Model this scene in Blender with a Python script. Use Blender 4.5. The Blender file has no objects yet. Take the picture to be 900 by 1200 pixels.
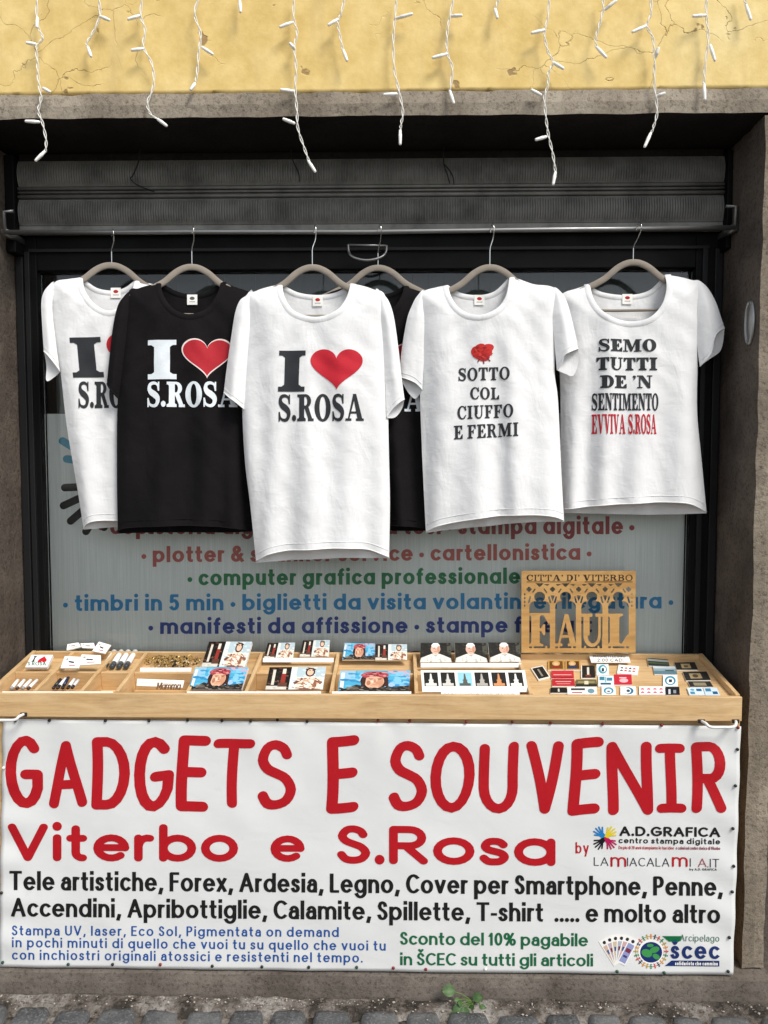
import bpy, bmesh, math, random
from mathutils import Vector, Matrix, noise
from mathutils.geometry import delaunay_2d_cdt
import numpy as np

random.seed(7)
SC = bpy.context.scene
COL = SC.collection
R = math.radians

# ------------------------------------------------------------------ camera
CAM_POS = Vector((0.0, -2.48, 1.75))
CAM_ROT = (R(90 - 3.4), 0.0, R(1.1))
cd = bpy.data.cameras.new('camera')
cam = bpy.data.objects.new('camera', cd)
COL.objects.link(cam)
cam.location = CAM_POS
cam.rotation_euler = CAM_ROT
cd.sensor_fit = 'HORIZONTAL'
cd.sensor_width = 36.0
cd.lens = 36.0
cd.clip_start = 0.05
cd.clip_end = 300
SC.camera = cam

# ------------------------------------------------------------------ sky, sun, exposure
SUN_EL, SUN_AZ = 50.0, 40.0          # elevation; degrees to the right of straight behind the camera
w = bpy.data.worlds.new("World")
SC.world = w
w.use_nodes = True
nt = w.node_tree
sky = nt.nodes.new('ShaderNodeTexSky')
sky.sky_type = 'NISHITA'
sky.sun_disc = False
sky.sun_elevation = R(SUN_EL)
sky.sun_rotation = R(180 - SUN_AZ)
hs = nt.nodes.new('ShaderNodeHueSaturation')
hs.inputs['Saturation'].default_value = 0.35
nt.links.new(sky.outputs[0], hs.inputs['Color'])
nt.links.new(hs.outputs[0], nt.nodes['Background'].inputs[0])
nt.nodes['Background'].inputs[1].default_value = 0.125
ld = bpy.data.lights.new('sun', 'SUN')
ld.energy = 2.4
ld.angle = R(20)
ld.color = (1.0, 0.96, 0.9)
sun = bpy.data.objects.new('sun', ld)
COL.objects.link(sun)
sun.location = (3, -6, 8)
_sd = Vector((math.sin(R(SUN_AZ)) * math.cos(R(SUN_EL)), -math.cos(R(SUN_AZ)) * math.cos(R(SUN_EL)), math.sin(R(SUN_EL))))
sun.rotation_euler = _sd.to_track_quat('Z', 'Y').to_euler()
vs = SC.view_settings
vs.view_transform = 'Standard'
vs.look = 'None'
vs.exposure = 0.5
vs.gamma = 1.0
vs.use_curve_mapping = False
SC.cycles.max_bounces = 8

# ------------------------------------------------------------------ measuring rays: photo pixel (900x1200) -> real place on a plane
from mathutils import Euler
_RM = Euler(CAM_ROT).to_matrix()


def ray(u, v):
    return _RM @ Vector(((u - 450) / 900.0, (600 - v) / 900.0, -1.0))


def PL(u, v, o, n):
    d = ray(u, v)
    return CAM_POS + d * ((o - CAM_POS).dot(n) / d.dot(n))


def P(u, v, Y):
    return PL(u, v, Vector((0, Y, 0)), Vector((0, 1, 0)))


# ------------------------------------------------------------------ materials
def lin(c):
    c = c / 255.0
    return c / 12.92 if c <= 0.04045 else ((c + 0.055) / 1.055) ** 2.4


_mc = {}


def hexm(h, rough=0.6, spec=0.4):
    """plain ink or plastic, colour given as a printed sRGB value"""
    k = (h, rough, spec)
    if k in _mc:
        return _mc[k]
    m = bpy.data.materials.new('ink_' + h)
    m.use_nodes = True
    b = m.node_tree.nodes['Principled BSDF']
    rgb = [lin(int(h[i:i + 2], 16)) for i in (0, 2, 4)]
    T = m.node_tree
    nz = T.nodes.new('ShaderNodeTexNoise')
    nz.inputs['Scale'].default_value = 90
    nz.inputs['Detail'].default_value = 4
    tc = T.nodes.new('ShaderNodeTexCoord')
    T.links.new(tc.outputs['Object'], nz.inputs['Vector'])
    mx = T.nodes.new('ShaderNodeMix')
    mx.data_type = 'RGBA'
    mx.inputs[6].default_value = (*[c * 0.9 for c in rgb], 1)
    mx.inputs[7].default_value = (*[min(1, c * 1.08 + 0.002) for c in rgb], 1)
    T.links.new(nz.outputs[0], mx.inputs[0])
    T.links.new(mx.outputs[2], b.inputs['Base Color'])
    b.inputs['Roughness'].default_value = rough
    b.inputs['Specular IOR Level'].default_value = spec
    _mc[k] = m
    return m


class NB:
    """small node builder"""
    def __init__(s, name):
        s.m = bpy.data.materials.new(name)
        s.m.use_nodes = True
        s.t = s.m.node_tree
        s.b = s.t.nodes['Principled BSDF']
        s.tc = s.t.nodes.new('ShaderNodeTexCoord')

    def map(s, scale=(1, 1, 1), rot=(0, 0, 0), src=None):
        n = s.t.nodes.new('ShaderNodeMapping')
        n.inputs['Scale'].default_value = scale
        n.inputs['Rotation'].default_value = rot
        s.t.links.new(src or s.tc.outputs['Object'], n.inputs['Vector'])
        return n.outputs[0]

    def noise(s, scale, detail=5, rough=0.55, vec=None, dist=0.0):
        n = s.t.nodes.new('ShaderNodeTexNoise')
        n.inputs['Scale'].default_value = scale
        n.inputs['Detail'].default_value = detail
        n.inputs['Roughness'].default_value = rough
        n.inputs['Distortion'].default_value = dist
        s.t.links.new(vec or s.tc.outputs['Object'], n.inputs['Vector'])
        return n.outputs[0]

    def vor(s, scale, feature='F1', vec=None):
        n = s.t.nodes.new('ShaderNodeTexVoronoi')
        n.feature = feature
        n.inputs['Scale'].default_value = scale
        s.t.links.new(vec or s.tc.outputs['Object'], n.inputs['Vector'])
        return n.outputs[0]

    def ramp(s, fac, stops):
        n = s.t.nodes.new('ShaderNodeValToRGB')
        e = n.color_ramp.elements
        while len(e) < len(stops):
            e.new(0.5)
        for el, (p, c) in zip(e, stops):
            el.position = p
            el.color = (*c, 1) if len(c) == 3 else c
        s.t.links.new(fac, n.inputs[0])
        return n.outputs[0]

    def mix(s, fac, a, b, mode='MIX'):
        n = s.t.nodes.new('ShaderNodeMix')
        n.data_type = 'RGBA'
        n.blend_type = mode
        for i, x in ((0, fac), (6, a), (7, b)):
            if isinstance(x, (int, float)):
                n.inputs[i].default_value = x
            elif isinstance(x, tuple):
                n.inputs[i].default_value = (*x, 1)
            else:
                s.t.links.new(x, n.inputs[i])
        return n.outputs[2]

    def math(s, op, a, b=0.0):
        n = s.t.nodes.new('ShaderNodeMath')
        n.operation = op
        for i, x in ((0, a), (1, b)):
            if isinstance(x, (int, float)):
                n.inputs[i].default_value = x
            else:
                s.t.links.new(x, n.inputs[i])
        return n.outputs[0]

    def addv(s, a, fac, src):
        n = s.t.nodes.new('ShaderNodeVectorMath')
        n.operation = 'MULTIPLY_ADD'
        s.t.links.new(src, n.inputs[0])
        n.inputs[1].default_value = (fac, fac, fac)
        s.t.links.new(a, n.inputs[2])
        return n.outputs[0]

    def out(s, col=None, rough=0.7, bump=None, bs=0.3, bd=0.01, metal=0.0, spec=0.4):
        if col is not None:
            if isinstance(col, tuple):
                s.b.inputs['Base Color'].default_value = (*col, 1)
            else:
                s.t.links.new(col, s.b.inputs['Base Color'])
        if isinstance(rough, (int, float)):
            s.b.inputs['Roughness'].default_value = rough
        else:
            s.t.links.new(rough, s.b.inputs['Roughness'])
        s.b.inputs['Metallic'].default_value = metal
        s.b.inputs['Specular IOR Level'].default_value = spec
        if bump is not None:
            n = s.t.nodes.new('ShaderNodeBump')
            n.inputs['Strength'].default_value = bs
            n.inputs['Distance'].default_value = bd
            s.t.links.new(bump, n.inputs['Height'])
            s.t.links.new(n.outputs[0], s.b.inputs['Normal'])
        return s.m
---
** EXERCISE **
The lines from the start of the data through the line that contains "SC.camera = cam" are to be returned exactly, please, with both ends included and every picture left out.

** THE ANSWER **
Model this scene in Blender with a Python script. Use Blender 4.5. The Blender file has no objects yet. Take the picture to be 900 by 1200 pixels.
import bpy, bmesh, math, random
from mathutils import Vector, Matrix, noise
from mathutils.geometry import delaunay_2d_cdt
import numpy as np

random.seed(7)
SC = bpy.context.scene
COL = SC.collection
R = math.radians

# ------------------------------------------------------------------ camera
CAM_POS = Vector((0.0, -2.48, 1.75))
CAM_ROT = (R(90 - 3.4), 0.0, R(1.1))
cd = bpy.data.cameras.new('camera')
cam = bpy.data.objects.new('camera', cd)
COL.objects.link(cam)
cam.location = CAM_POS
cam.rotation_euler = CAM_ROT
cd.sensor_fit = 'HORIZONTAL'
cd.sensor_width = 36.0
cd.lens = 36.0
cd.clip_start = 0.05
cd.clip_end = 300
SC.camera = cam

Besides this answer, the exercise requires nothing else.